Unser gets a little help from a friend Earnhardt stays high, CART driver goes low to gain IROC victory; Daytona notebook


DAYTONA BEACH, Fla. -- Once upon an IROC race, Al Unser Jr. and Dale Earnhardt would just as soon put each other into the wall as they would help each other to victory.

But yesterday, in IROC XXI, it was Earnhardt helping Unser to his first career victory on Daytona Speedway's 2.5-mile oval.

"Dale kept me in the lead for the last seven or eight laps," Unser said. "Without him, I wouldn't have been able to do it."

Going into the first turn of the last lap, Earnhardt had his chance to drop to the inside and let Mark Martin help him pass the Championship Auto Racing Teams driver. Instead, Earnhardt stayed high, leaving Unser the opportunity to dip low, block Martin and win the race by .122 of a second. Unser averaged 177.602 mph.

Earnhardt finished third.

"When I stopped on pit row on my way to victory lane, Dale stuck his head in the window and told me I hadn't had to make that move, that he would have pushed me all the way to the win," Unser said. "I said, 'I know, I like you too, Dale, but ' I know he's a very competitive person and I didn't want him to have to make the decision."

Yesterday's event was the first of four IROC races this season, and it was a wild one. During a week in which Winston Cup cars have found passing difficult, the IROC cars provided a delight. The series features identically prepared Pontiacs, and eight drivers swapped the lead 16 times over the 40-lap race.

Unser started last in the 12-car field, worked his way to the front and then got shuffled to the rear -- all in the first 20 laps.

"That's when I started looking around for my good buddy, Dale," said Unser, who joins Rusty Wallace as the only drivers to win an IROC race after starting last. "We hooked up and I was able to follow him back to the front. Then I passed him and hoped he'd continue to be my friend."
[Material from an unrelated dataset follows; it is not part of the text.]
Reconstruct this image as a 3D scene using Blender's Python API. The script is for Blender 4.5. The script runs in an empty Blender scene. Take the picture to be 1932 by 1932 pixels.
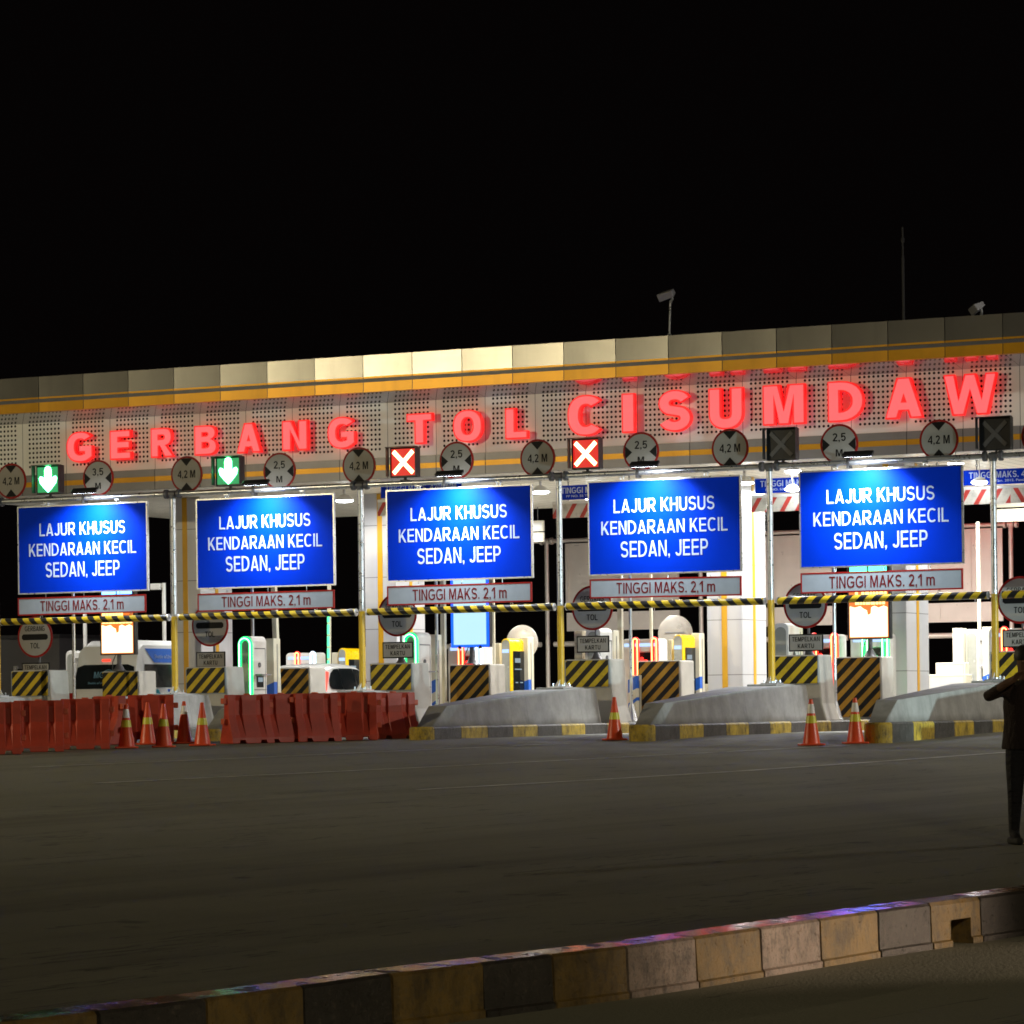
import bpy, math, random
from mathutils import Vector, Matrix, geometry
random.seed(7)
C = bpy.context.scene
COL = C.collection

# ------------------------------------------------------------------ camera
EYE = 0.50
F, PX, PY, ROLL, TH, X0, D0 = 6300.0, 966.0, 1340.2, 0.0127, 0.4506, 0.986, 66.3
cs, sn = math.cos(TH), math.sin(TH)
cam = bpy.data.cameras.new('camera')
cam.sensor_fit = 'HORIZONTAL'
cam.sensor_width = 36.0
cam.lens = 36.0 * F / 1932.0
cam.shift_y = (PY - 966.0) / 1932.0
cam.clip_end = 3000
camo = bpy.data.objects.new('camera', cam)
COL.objects.link(camo)
cr, sr = math.cos(ROLL), math.sin(ROLL)
m = Matrix(((cr, sr, 0), (0, 0, -1), (-sr, cr, 0))).to_4x4()
m.translation = (0, 0, EYE)
camo.matrix_world = m
C.camera = camo

# ------------------------------------------------------------------ night sky, lamps, exposure
W = bpy.data.worlds.new('World')
C.world = W
W.use_nodes = True
bg = W.node_tree.nodes['Background']
bg.inputs[0].default_value = (0.5, 0.36, 0.36, 1)
bg.inputs[1].default_value = 0.0028
C.view_settings.view_transform = 'Standard'
C.view_settings.look = 'None'
C.view_settings.exposure = 0
C.view_settings.gamma = 1
C.cycles.use_denoising = True
C.cycles.max_bounces = 6
C.cycles.sample_clamp_indirect = 6
C.cycles.filter_width = 1.7

# ------------------------------------------------------------------ frames of reference
def PL(u, v, z=0.0):
    """plaza frame (u along the gantry, v into the lanes) -> world"""
    return Vector((X0 + u * cs + v * sn, D0 - u * sn + v * cs, z))
def ray(px, py):
    x, y = px - PX, py - PY
    return (x * cr - y * sr) / F, -(x * sr + y * cr) / F
def hit_v(px, py, v):
    a, b = ray(px, py)
    t = (v + X0 * sn + D0 * cs) / (a * sn + cs)
    X, Y = a * t, t
    return (X - X0) * cs - (Y - D0) * sn, EYE + b * t
def hit_u(px, py, u):
    a, b = ray(px, py)
    t = (u + X0 * cs - D0 * sn) / (a * cs - sn)
    X, Y = a * t, t
    return (X - X0) * sn + (Y - D0) * cs, EYE + b * t
G_Y, G_S = 60.0, 0.0225
def ground_z(y):
    return min(0.0, (y - G_Y) * G_S)
def hit_g(px, py, lift=0.0):
    a, b = ray(px, py)
    t = -(EYE - lift) / b if b < 0 else 1e9
    if t > G_Y:
        return Vector((a * t, t, lift))
    t = (-G_Y * G_S + lift - EYE) / (b - G_S)
    return Vector((a * t, t, ground_z(t) + lift))
PITCH = 4.477
def lane_u(k):          # post number k (post 2 stands at u = 0)
    return (k - 2) * PITCH
def isl_u(k):           # island number k carries post k - 1
    return lane_u(k - 1)

# ------------------------------------------------------------------ materials
class S:
    def __init__(s, nt, k): s.nt, s.k = nt, k
    def _m(s, op, o, rev=False):
        n = s.nt.nodes.new('ShaderNodeMath'); n.operation = op
        A, B = (o, s) if rev else (s, o)
        for i, q in enumerate((A, B)):
            if q is None: continue
            if isinstance(q, S): s.nt.links.new(q.k, n.inputs[i])
            else: n.inputs[i].default_value = q
        return S(s.nt, n.outputs[0])
    def __add__(s, o): return s._m('ADD', o)
    def __sub__(s, o): return s._m('SUBTRACT', o)
    def __rsub__(s, o): return s._m('SUBTRACT', o, True)
    def __mul__(s, o): return s._m('MULTIPLY', o)
    def __truediv__(s, o): return s._m('DIVIDE', o)
    def gt(s, o): return s._m('GREATER_THAN', o)
    def lt(s, o): return s._m('LESS_THAN', o)
    def fract(s): return s._m('FRACT', None)
    def abs(s): return s._m('ABSOLUTE', None)
    def max(s, o): return s._m('MAXIMUM', o)
    def min(s, o): return s._m('MINIMUM', o)
    def pow(s, o): return s._m('POWER', o)
def mk(name):
    M_ = bpy.data.materials.new(name); M_.use_nodes = True
    nt = M_.node_tree
    return M_, nt, nt.nodes['Principled BSDF']
def coords(nt, kind='Object'):
    tc = nt.nodes.new('ShaderNodeTexCoord')
    sp = nt.nodes.new('ShaderNodeSeparateXYZ')
    nt.links.new(tc.outputs[kind], sp.inputs[0])
    return tc.outputs[kind], S(nt, sp.outputs[0]), S(nt, sp.outputs[1]), S(nt, sp.outputs[2])
def noise(nt, vec, scale, detail=4, rough=.6, stretch=None):
    if stretch:
        mp = nt.nodes.new('ShaderNodeMapping'); mp.inputs['Scale'].default_value = stretch
        nt.links.new(vec, mp.inputs[0]); vec = mp.outputs[0]
    n = nt.nodes.new('ShaderNodeTexNoise')
    n.inputs['Scale'].default_value = scale
    n.inputs['Detail'].default_value = detail
    n.inputs['Roughness'].default_value = rough
    nt.links.new(vec, n.inputs['Vector'])
    return S(nt, n.outputs['Fac'])
def mix(nt, fac, a, b):
    n = nt.nodes.new('ShaderNodeMix'); n.data_type = 'RGBA'
    if isinstance(fac, S): nt.links.new(fac.k, n.inputs[0])
    else: n.inputs[0].default_value = fac
    for i, q in ((6, a), (7, b)):
        if isinstance(q, (tuple, list)): n.inputs[i].default_value = (*q[:3], 1)
        else: nt.links.new(q, n.inputs[i])
    return n.outputs[2]
def remap(nt, s, a, b, lo=0., hi=1.):
    n = nt.nodes.new('ShaderNodeMapRange')
    nt.links.new(s.k, n.inputs[0])
    for i, q in enumerate((a, b, lo, hi)): n.inputs[i + 1].default_value = q
    return S(nt, n.outputs[0])
def bump(nt, bs, h, strength=.3, dist=.01):
    n = nt.nodes.new('ShaderNodeBump')
    n.inputs['Strength'].default_value = strength
    n.inputs['Distance'].default_value = dist
    nt.links.new(h.k, n.inputs['Height'])
    nt.links.new(n.outputs[0], bs.inputs['Normal'])
def mat(name, col, rough=.5, metal=0., var=.12, scale=6., bmp=0., dirt=0., spec=None):
    M_, nt, bs = mk(name)
    v, x, y, z = coords(nt)
    n = noise(nt, v, scale)
    f = remap(nt, n, .3, .7)
    a = [max(0, c * (1 - var)) for c in col]; b = [min(1, c * (1 + var)) for c in col]
    c = mix(nt, f, a, b)
    if dirt:
        d = noise(nt, v, scale * .45, 6, .7, (1, 1, .35))
        c = mix(nt, remap(nt, d, .5, .75, 0, dirt), c, [q * .35 + .01 for q in col])
    nt.links.new(c, bs.inputs['Base Color'])
    bs.inputs['Metallic'].default_value = metal
    r = remap(nt, noise(nt, v, scale * 2.3), .3, .7, max(.03, rough - .08), min(1, rough + .08))
    nt.links.new(r.k, bs.inputs['Roughness'])
    if spec is not None: bs.inputs['Specular IOR Level'].default_value = spec
    if bmp: bump(nt, bs, noise(nt, v, scale * 6), bmp)
    return M_
def emit(name, col, strength):
    M_, nt, bs = mk(name)
    bs.inputs['Base Color'].default_value = (.05, .05, .05, 1)
    bs.inputs['Emission Color'].default_value = (*col, 1)
    bs.inputs['Emission Strength'].default_value = strength
    return M_
def stripes(name, period, slope, ca, cb, duty=.5, rough=.5, dirt=.5):
    M_, nt, bs = mk(name)
    v, x, y, z = coords(nt)
    s = ((x - z * slope) / period).fract().gt(duty)
    c = mix(nt, s, ca, cb)
    n = noise(nt, v, 7, 6, .7)
    c = mix(nt, remap(nt, n, .5, .8, 0, dirt), c, (.03, .028, .02))
    nt.links.new(c, bs.inputs['Base Color'])
    bs.inputs['Roughness'].default_value = rough
    bs.inputs['Specular IOR Level'].default_value = .25
    return M_

YEL, BLK = (.62, .40, .02), (.012, .012, .013)
M = {}
M['white'] = mat('white_powder_coat', (.72, .71, .68), .4, 0, .05, 3, dirt=.15)
M['cream'] = mat('cream_paint', (.70, .66, .52), .45, 0, .06, 3, dirt=.2)
M['concrete'] = mat('cast_concrete', (.30, .30, .285), .85, 0, .22, 2.2, .25, dirt=.45)
def wedge_concrete():
    M_, nt, bs = mk('shuttered_concrete')
    v, x, y, z = coords(nt)
    n = noise(nt, v, 2.2, 6, .65); f = noise(nt, v, 24, 6, .75)
    c = mix(nt, remap(nt, n, .3, .7), (.22, .22, .205), (.36, .355, .335))
    d = noise(nt, v, 3.2, 7, .75, (1, 1, .25))
    c = mix(nt, remap(nt, d, .52, .70, 0, .4), c, (.13, .125, .115))
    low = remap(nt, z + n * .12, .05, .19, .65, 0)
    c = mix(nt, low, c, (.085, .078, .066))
    c = mix(nt, f.gt(.69) * .7, c, (.07, .068, .062))
    j = (((y + .3) / 2.44).fract() * 2.44).lt(.014)
    c = mix(nt, j * .35, c, (.08, .08, .075))
    nt.links.new(c, bs.inputs['Base Color']); bs.inputs['Roughness'].default_value = .85
    bump(nt, bs, f + n * .5 - j, .45, .012)
    return M_
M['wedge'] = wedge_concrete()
M['lane_concrete'] = mat('pale_lane_concrete', (.42, .41, .37), .7, 0, .15, .8, .2, dirt=.4)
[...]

In 1995, Unser was leading into the third turn of the last lap here when Earnhardt kept his foot on the gas and bumped him out of the way. Earnhardt won and Unser finished 10th.

"Dale and I are good friends," said Unser, who also crashed in his only Daytona 500 in an accident with Earnhardt in 1993. "But there comes a time in every race when only winning matters. Every time he makes a pass on me that no one else has ever made I learn from that. This time I passed him to get the lead and I kept it."

Unser, who has won a record 11 IROC races, is the latest member of his family to win an IROC race at Daytona. Father Al Unser Sr. won here in 1986 and uncle Bobby Unser won in 1975.

He may not be the last Unser to win it, however. His 14-year-old son, "Just Al," already is racing go-carts, and on Feb. 24 Unser and wife are expecting the birth of their second son, to be named Joseph Scott. Unser also has two daughters, Cody and Shannon, 11 and 10, respectively.

Dash to victory

Brian Sockwell drove his Pontiac to a .130-of-a-second victory over Christian Elder in the Discount Auto Parts 200, the 80-lap event for NASCAR Goody's Dash Series subcompacts.

It took Sockwell 1 hour, 47 minutes and 23 seconds to get his first victory. He averaged 111.749 mph.

A year ago, NASCAR would not allow Sockwell to run the Dash race because of a lack of experience. His response was to go to three driving schools and run a limited number of Dash races elsewhere, while running full-time in the Legends Car series.

"I wasn't ready to run here before," he said. "But this was pretty easy compared to some tracks I've raced. I just held it wide-open all the way around."

Borrowing the keys

Loy Allen Jr., who wrecked his car in a Thursday qualifier, will drive Rick Mast's Ford Thunderbird in the 500. It will feature Allen's No. 19, but will retain the Remington Arms colors and decals of Mast.